Five Facts About Social Security

I’ll say it once again: Social Security is a fundamental source of retirement money for millions of Americans every month. To the extent those of us receiving money from the system want and need it to continue, we represent a massive voting block to make sure it continues to benefit us as before.

My source for these five facts about Social Security are from a news feed I saw which I then copied and sent to my email account. Unlike most such things I find on a daily basis, this was not written out but was a short video. I have no idea who created it.

Rather than list the five facts, here is the link that appeared in my inbox:   According to the Los Angeles Times, it was originally published on December 4, 2017.

There is always a lot of blather in the news about whether Social Security will still be around after 2035 when the current pool of money in the Trust will be exhausted.

There’s increased talk about how the GOP wants to gut the system and have it simply go away. That’s just smoke to create confusion about some other issue they don’t want to deal with. It’s not going away.

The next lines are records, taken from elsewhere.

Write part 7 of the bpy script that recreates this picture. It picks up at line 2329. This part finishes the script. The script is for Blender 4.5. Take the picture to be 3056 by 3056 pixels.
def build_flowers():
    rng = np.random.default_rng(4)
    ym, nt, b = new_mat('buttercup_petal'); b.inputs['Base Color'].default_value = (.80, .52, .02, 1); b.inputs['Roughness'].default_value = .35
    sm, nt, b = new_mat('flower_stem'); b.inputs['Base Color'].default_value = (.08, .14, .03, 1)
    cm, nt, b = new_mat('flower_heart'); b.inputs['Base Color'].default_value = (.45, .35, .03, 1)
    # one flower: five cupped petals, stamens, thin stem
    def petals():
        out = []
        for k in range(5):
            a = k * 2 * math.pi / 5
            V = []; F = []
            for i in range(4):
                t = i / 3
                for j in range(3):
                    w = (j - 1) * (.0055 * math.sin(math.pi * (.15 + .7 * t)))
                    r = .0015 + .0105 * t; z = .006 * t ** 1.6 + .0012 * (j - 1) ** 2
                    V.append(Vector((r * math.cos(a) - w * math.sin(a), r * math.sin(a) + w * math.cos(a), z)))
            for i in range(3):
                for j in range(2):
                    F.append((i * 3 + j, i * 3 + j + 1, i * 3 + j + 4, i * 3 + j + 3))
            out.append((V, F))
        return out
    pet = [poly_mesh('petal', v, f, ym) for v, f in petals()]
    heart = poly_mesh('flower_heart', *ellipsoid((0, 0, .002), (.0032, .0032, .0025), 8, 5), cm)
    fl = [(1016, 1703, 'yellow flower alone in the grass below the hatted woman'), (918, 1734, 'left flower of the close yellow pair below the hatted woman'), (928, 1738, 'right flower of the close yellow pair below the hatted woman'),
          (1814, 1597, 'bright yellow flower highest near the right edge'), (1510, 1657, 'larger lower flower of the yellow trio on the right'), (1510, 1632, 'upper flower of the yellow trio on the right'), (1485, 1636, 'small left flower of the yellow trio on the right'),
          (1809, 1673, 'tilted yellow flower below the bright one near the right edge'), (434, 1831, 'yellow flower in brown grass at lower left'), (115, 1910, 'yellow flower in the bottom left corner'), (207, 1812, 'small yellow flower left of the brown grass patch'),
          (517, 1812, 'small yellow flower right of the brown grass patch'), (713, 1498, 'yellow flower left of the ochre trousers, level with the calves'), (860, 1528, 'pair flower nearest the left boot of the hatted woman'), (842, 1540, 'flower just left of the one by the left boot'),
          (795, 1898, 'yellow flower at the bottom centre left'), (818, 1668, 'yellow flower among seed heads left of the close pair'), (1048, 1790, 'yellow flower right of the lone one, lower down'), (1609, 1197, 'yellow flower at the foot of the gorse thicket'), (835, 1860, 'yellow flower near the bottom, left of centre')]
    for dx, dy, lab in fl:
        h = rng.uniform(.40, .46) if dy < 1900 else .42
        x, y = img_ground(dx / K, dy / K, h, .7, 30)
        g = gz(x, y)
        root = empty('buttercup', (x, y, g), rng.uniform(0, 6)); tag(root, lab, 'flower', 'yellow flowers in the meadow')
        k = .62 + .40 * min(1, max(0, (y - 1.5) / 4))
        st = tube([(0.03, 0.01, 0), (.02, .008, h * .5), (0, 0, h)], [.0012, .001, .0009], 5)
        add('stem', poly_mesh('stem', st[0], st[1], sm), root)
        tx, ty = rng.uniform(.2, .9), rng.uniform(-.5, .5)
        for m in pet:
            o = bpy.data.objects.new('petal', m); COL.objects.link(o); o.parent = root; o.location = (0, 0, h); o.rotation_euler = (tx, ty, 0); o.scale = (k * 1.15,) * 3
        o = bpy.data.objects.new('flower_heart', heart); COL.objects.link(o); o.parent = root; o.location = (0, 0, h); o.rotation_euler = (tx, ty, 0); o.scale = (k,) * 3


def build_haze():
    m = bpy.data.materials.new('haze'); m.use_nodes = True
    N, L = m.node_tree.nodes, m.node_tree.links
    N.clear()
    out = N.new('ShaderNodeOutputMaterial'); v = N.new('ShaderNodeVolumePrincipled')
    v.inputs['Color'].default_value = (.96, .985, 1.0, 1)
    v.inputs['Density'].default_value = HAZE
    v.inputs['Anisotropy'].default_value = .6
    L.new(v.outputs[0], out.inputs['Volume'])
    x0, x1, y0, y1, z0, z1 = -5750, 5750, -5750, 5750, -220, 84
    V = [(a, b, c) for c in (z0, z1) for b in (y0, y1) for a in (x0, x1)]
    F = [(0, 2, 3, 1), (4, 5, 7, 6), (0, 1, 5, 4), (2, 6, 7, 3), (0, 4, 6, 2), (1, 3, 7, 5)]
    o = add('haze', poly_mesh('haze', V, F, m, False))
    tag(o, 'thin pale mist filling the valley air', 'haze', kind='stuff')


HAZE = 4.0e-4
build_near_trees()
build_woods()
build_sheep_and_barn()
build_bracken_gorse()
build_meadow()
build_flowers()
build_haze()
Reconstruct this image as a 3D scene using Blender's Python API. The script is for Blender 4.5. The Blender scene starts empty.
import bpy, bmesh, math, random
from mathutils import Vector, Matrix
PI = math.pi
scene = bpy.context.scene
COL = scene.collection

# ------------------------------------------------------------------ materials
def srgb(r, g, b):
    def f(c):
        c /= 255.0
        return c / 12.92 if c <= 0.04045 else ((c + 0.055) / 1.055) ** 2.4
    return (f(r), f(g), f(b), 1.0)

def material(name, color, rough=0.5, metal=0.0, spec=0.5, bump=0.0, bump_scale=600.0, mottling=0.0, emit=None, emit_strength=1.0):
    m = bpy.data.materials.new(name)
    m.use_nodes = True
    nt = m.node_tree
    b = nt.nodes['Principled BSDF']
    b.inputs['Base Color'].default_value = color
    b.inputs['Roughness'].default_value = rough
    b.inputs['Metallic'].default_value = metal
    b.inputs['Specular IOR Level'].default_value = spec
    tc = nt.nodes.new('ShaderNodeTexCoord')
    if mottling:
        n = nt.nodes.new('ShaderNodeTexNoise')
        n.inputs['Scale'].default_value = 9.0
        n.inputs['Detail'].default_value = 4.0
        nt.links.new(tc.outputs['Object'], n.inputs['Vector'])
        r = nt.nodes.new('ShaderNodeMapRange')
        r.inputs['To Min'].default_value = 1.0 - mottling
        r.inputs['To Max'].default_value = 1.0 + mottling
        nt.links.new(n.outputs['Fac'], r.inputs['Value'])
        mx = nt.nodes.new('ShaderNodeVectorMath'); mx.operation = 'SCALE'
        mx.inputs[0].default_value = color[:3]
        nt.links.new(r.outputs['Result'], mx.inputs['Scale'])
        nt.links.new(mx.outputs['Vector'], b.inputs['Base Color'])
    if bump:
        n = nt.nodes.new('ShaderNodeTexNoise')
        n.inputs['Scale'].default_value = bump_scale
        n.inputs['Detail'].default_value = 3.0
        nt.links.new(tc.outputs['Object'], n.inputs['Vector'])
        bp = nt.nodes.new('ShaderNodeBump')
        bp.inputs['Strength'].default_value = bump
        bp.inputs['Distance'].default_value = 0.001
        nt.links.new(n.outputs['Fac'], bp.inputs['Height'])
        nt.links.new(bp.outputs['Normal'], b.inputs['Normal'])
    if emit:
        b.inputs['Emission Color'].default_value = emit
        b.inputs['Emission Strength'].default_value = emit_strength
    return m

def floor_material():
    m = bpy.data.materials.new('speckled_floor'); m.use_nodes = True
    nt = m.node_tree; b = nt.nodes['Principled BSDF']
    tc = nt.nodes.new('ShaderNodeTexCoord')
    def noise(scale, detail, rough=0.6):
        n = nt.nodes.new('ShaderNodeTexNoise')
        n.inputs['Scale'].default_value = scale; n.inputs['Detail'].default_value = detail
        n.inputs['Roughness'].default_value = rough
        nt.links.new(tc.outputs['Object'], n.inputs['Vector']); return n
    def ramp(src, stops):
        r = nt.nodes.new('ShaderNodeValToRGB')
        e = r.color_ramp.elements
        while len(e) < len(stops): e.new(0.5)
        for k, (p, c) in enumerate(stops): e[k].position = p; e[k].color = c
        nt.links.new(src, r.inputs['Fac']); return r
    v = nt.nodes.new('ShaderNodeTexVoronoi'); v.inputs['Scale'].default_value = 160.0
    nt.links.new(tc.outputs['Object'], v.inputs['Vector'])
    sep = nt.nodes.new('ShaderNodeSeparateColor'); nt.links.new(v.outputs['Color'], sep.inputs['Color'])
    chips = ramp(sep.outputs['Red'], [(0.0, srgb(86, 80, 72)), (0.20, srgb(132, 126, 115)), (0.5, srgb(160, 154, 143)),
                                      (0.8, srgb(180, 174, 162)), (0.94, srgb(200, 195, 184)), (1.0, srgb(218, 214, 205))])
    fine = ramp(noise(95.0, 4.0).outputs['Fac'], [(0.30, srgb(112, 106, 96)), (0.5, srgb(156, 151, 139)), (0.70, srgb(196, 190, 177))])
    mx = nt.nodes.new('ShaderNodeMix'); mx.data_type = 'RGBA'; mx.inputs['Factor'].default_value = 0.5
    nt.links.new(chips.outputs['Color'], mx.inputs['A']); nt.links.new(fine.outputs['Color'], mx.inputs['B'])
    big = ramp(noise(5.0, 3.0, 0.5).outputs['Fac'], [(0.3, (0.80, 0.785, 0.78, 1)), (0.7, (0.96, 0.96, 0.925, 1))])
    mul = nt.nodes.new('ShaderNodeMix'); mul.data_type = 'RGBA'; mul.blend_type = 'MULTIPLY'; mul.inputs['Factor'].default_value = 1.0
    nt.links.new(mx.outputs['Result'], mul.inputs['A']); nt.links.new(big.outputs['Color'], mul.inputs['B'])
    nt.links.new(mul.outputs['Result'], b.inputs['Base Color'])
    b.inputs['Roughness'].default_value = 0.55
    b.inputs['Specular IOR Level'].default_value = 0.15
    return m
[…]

If no changes are made, when it becomes exhausted, those receiving benefits will have their amounts reduced because the only source of those benefits are from the money that continues to come into the system from FICA taxes. Those are the amounts that are withheld from paychecks that go into the Social Security system.

The last major change to the system came in 1983, 36 years ago. The primary changes made then were to increase the % of the FICA tax and to increase the upper limit of income to which the FICA tax applied.

When those changes were made, there was hue and cry about how it would bankrupt small business owners and cause financial pain across the nation. A few months later no one noticed it. It’s been working fine ever since. But it has to reach a crisis point before anyone in Washington has the political will to effect a similar change.

Actually, this time I’m thinking we’ll probably not increase the % but significantly increase the income threshold for continuing to pay into the system. Right now the threshold is almost comically low, despite there now being a small annual increase.

Just don’t hold your breath because those changes are not likely to happen before another ten years pass and it’s 2029. That’s because no Senator without six years or less to run after their most recent election is going to give a damn about it. By then there may be 70 million recipients/voters or more, and they will be pissed if the system is not brought up to date.